| Stated task |
Write the listing out again, all of it, word for word.

| Data block |
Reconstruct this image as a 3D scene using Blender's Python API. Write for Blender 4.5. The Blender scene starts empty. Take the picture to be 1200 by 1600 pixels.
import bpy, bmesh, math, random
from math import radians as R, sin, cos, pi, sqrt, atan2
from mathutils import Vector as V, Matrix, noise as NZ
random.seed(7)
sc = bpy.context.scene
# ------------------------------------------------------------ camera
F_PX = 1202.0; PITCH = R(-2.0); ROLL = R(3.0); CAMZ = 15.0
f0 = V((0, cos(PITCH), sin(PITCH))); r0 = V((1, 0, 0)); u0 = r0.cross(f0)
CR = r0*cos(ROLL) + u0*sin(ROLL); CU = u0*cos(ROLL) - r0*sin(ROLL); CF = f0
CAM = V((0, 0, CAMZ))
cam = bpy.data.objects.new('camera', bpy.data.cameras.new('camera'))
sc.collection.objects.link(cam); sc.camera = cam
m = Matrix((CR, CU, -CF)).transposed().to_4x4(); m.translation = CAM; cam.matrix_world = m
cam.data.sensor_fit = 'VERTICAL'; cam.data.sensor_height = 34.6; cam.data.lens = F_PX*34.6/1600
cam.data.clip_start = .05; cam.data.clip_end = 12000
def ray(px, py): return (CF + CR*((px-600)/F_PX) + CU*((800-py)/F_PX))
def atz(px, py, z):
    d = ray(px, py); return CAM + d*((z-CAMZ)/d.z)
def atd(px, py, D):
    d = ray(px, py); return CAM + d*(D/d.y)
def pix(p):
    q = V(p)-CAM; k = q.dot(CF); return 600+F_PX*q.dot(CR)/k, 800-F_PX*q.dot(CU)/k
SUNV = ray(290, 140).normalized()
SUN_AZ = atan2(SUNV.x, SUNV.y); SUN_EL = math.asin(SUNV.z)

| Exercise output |
Reconstruct this image as a 3D scene using Blender's Python API. Write for Blender 4.5. The Blender scene starts empty. Take the picture to be 1200 by 1600 pixels.
import bpy, bmesh, math, random
from math import radians as R, sin, cos, pi, sqrt, atan2
from mathutils import Vector as V, Matrix, noise as NZ
random.seed(7)
sc = bpy.context.scene
# ------------------------------------------------------------ camera
F_PX = 1202.0; PITCH = R(-2.0); ROLL = R(3.0); CAMZ = 15.0
f0 = V((0, cos(PITCH), sin(PITCH))); r0 = V((1, 0, 0)); u0 = r0.cross(f0)
CR = r0*cos(ROLL) + u0*sin(ROLL); CU = u0*cos(ROLL) - r0*sin(ROLL); CF = f0
CAM = V((0, 0, CAMZ))
cam = bpy.data.objects.new('camera', bpy.data.cameras.new('camera'))
sc.collection.objects.link(cam); sc.camera = cam
m = Matrix((CR, CU, -CF)).transposed().to_4x4(); m.translation = CAM; cam.matrix_world = m
cam.data.sensor_fit = 'VERTICAL'; cam.data.sensor_height = 34.6; cam.data.lens = F_PX*34.6/1600
cam.data.clip_start = .05; cam.data.clip_end = 12000
def ray(px, py): return (CF + CR*((px-600)/F_PX) + CU*((800-py)/F_PX))
def atz(px, py, z):
    d = ray(px, py); return CAM + d*((z-CAMZ)/d.z)
def atd(px, py, D):
    d = ray(px, py); return CAM + d*(D/d.y)
def pix(p):
    q = V(p)-CAM; k = q.dot(CF); return 600+F_PX*q.dot(CR)/k, 800-F_PX*q.dot(CU)/k
SUNV = ray(290, 140).normalized()
SUN_AZ = atan2(SUNV.x, SUNV.y); SUN_EL = math.asin(SUNV.z)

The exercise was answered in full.